Workshop: Navigating Credit Risk in Marketplace Lending Opportunities


Adam Goller
Chief Credit Officer, Cross River Bank

Advisory Board:
John Sanders
Co-founder & Managing Director, Capital Markets/Nonbank Lenders, Bridgeforce Inc.

Barak J. Sanford
Managing Director, Promontory


Session Description

The growth of marketplace lending has led many banks to consider loan purchases and origination partnerships with marketplace lenders.  The right marketplace-lending transactions can offer banks real economic value. The challenge is to distinguish the right opportunities from the wrong ones. While making this distinction involves an array of factors, the key driver is – not surprisingly – credit risk.

While many banks prepare for the regulatory attention given to compliance aspects of third-party management, they typically are less prepared to deal with the unusual credit risk issues critical to evaluating a potential transaction with a marketplace lender. Nonetheless, astute assessment of the credit risk an opportunity presents is fundamental to correctly estimating its risk-adjusted return. Moreover, such credit risk – and how well a bank assesses it – is a chief focus of regulators assessing a bank’s management of this particular type of third party.

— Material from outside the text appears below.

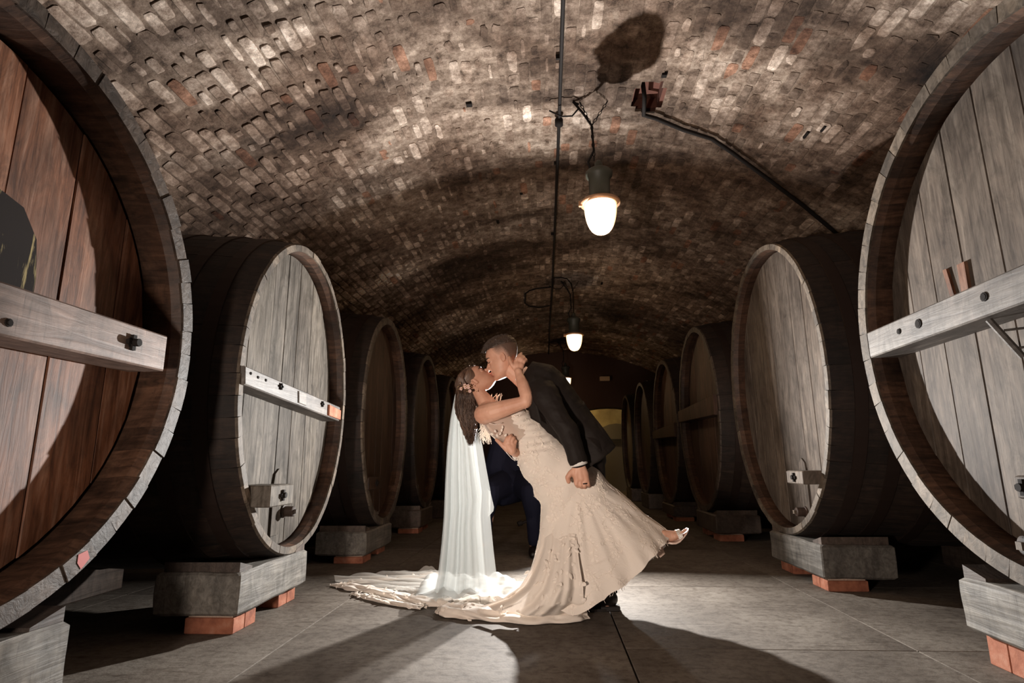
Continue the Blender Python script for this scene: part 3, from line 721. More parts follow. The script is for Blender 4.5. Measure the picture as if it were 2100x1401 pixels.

This workshop will cover key questions banks need to ask in order to assess which platform lenders will more consistently produce high-quality assets, and which will leave the bank with substandard loans and credit losses, perhaps accompanied by a regulatory enforcement action. Attendees will learn how to seek satisfactory answers for such questions as:

  • How real is the novel value proposition at the heart of the lender’s model as applied to the loans connected to this specific partnership?
  • Is the lender’s model compatible with the its growth and expansion plans given expected market conditions?
  • Will the lender have the discipline – and ability – to slow growth when conditions warrant?
  • What is the risk to the bank’s profit margin from regulatory costs that the lender will not – or cannot – cover?